Ma gli scrutini segreti rischiano di essere tanti. E segreto sarà, con tutta probabilità, anche il voto finale. Quindi il rischio di possibili imboscate trasversali è sempre dietro l’angolo. Eppure il segretario del Pd è ugualmente convinto che alla fine prevarranno le ragioni della prudenza: «Se la legge non passasse, io non potrei fare altro che trarne le inevitabili conseguenze e salire al Quirinale da Mattarella». Una frase, questa, che il presidente del Consiglio ha ripetuto a diversi interlocutori in questi giorni e che induce alla cautela quanti vogliono evitare lo scioglimento anticipato delle legislatura e l’incognita delle urne.
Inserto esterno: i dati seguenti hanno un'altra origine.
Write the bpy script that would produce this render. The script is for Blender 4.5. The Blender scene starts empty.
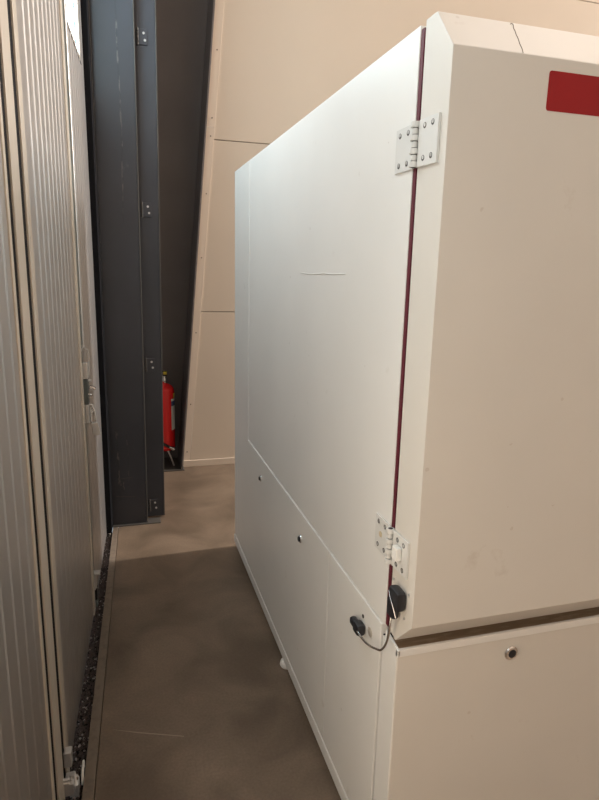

Quanto alla fiducia, per ora resta uno spauracchio. Agitato più che altro per raffreddare i bollenti spiriti degli oppositori interni, che, per la verità, con il passar delle ore, si stanno facendo sempre più tiepidi. Insomma, la fiducia, in realtà appare assai improbabile, anche se i renziani difendono questo strumento e non accettano le critiche di chi dice che utilizzarlo per l’Italicum sarebbe una forzatura inaudita. Questo il ragionamento che viene opposto alle critiche: «La fiducia è un atto eminentemente politico e che cosa c’è di più politico di una riforma elettorale voluta dal governo?».
Insomma, il premier non lascia più margini di mediazione. Il suo è un «prendere o lasciare», posto in maniera urbana ma molto netta. La minoranza lo ha capito e non si fa troppe illusioni. Ci potrebbe essere una sola apertura, perché lo stesso premier, benché si senta già vincitore anche di questa partita, non vuole strafare. E l’eventuale apertura potrebbe riguardare un altro fronte. Quello della riforma costituzionale che dalla Camera tornerà prossimamente a Palazzo Madama. Lì (anche se la cosa non è stata ancora decisa) potrebbero essere accettate delle modifiche. Ovviamente solo nella parti del testo che sono state cambiate dall’assemblea di Montecitorio, perché ciò che è già passato nella stessa versione sia al Senato che alla Camera non è più emendabile.